Selon le botaniste Francis Hallé, ce n’est ni le rythme de croissance, ni la hauteur des arbres qui singularisent la forêt tropicale humide, par rapport aux forêts européennes.
Quelle différence entre les forêts d’Europe et celles des zones équatoriales ou tropicales humides ? Le botaniste Francis Hallé a traité de cette question, lors d’une conférence sur la forêt, organisée à Paris le 11 mars 2019, par la mairie de Paris et Reforest’Action.
Les arbres de la forêt tropicale poussent-ils plus vite que les autres ? Non, assure Francis Hallé. Comptent-ils parmi les plus grands au monde ? Non plus. Les géants planétaires se trouvent en Californie et dans le sud de l’Australie, signale-t-il.
Biodiversité et contraintes physiques
Alors, qu’est-ce qui distingue de tels milieux forestiers ? Réponse de celui qui a piloté la création du radeau des cimes, cette plateforme scientifique, suspendue dans les airs, permettant aux chercheurs d’étudier la canopée :
« Le niveau de biodiversité est différent, d’un facteur 100 en moyenne. »

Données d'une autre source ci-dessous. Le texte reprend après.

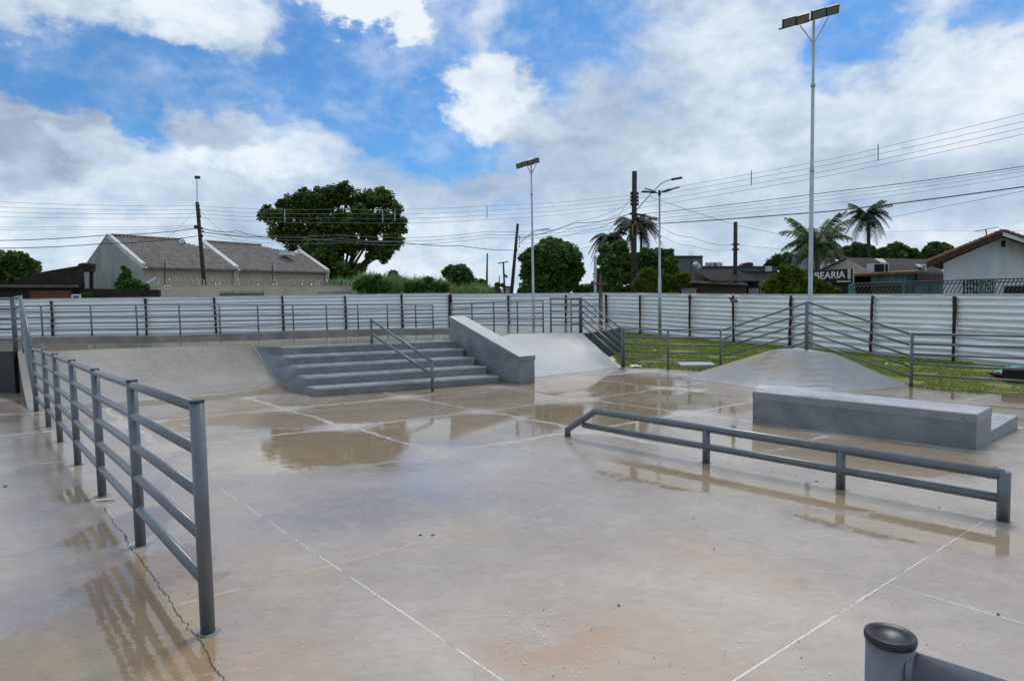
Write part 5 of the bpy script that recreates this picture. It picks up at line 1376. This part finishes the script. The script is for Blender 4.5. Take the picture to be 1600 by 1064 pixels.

Autrement dit, il y a cent fois plus d’espèces vivantes dans les forêts des régions tropicales humides que dans celles de l’Europe. Francis Hallé avance une première explication :
« Cela dépend de la nature des contraintes. »
Et de mentionner les saisons, l’été avec la sécheresse, voire les incendies, susceptibles de survenir dans les forêts européennes, ainsi que l’hiver, avec sa charge de neige ou de gel.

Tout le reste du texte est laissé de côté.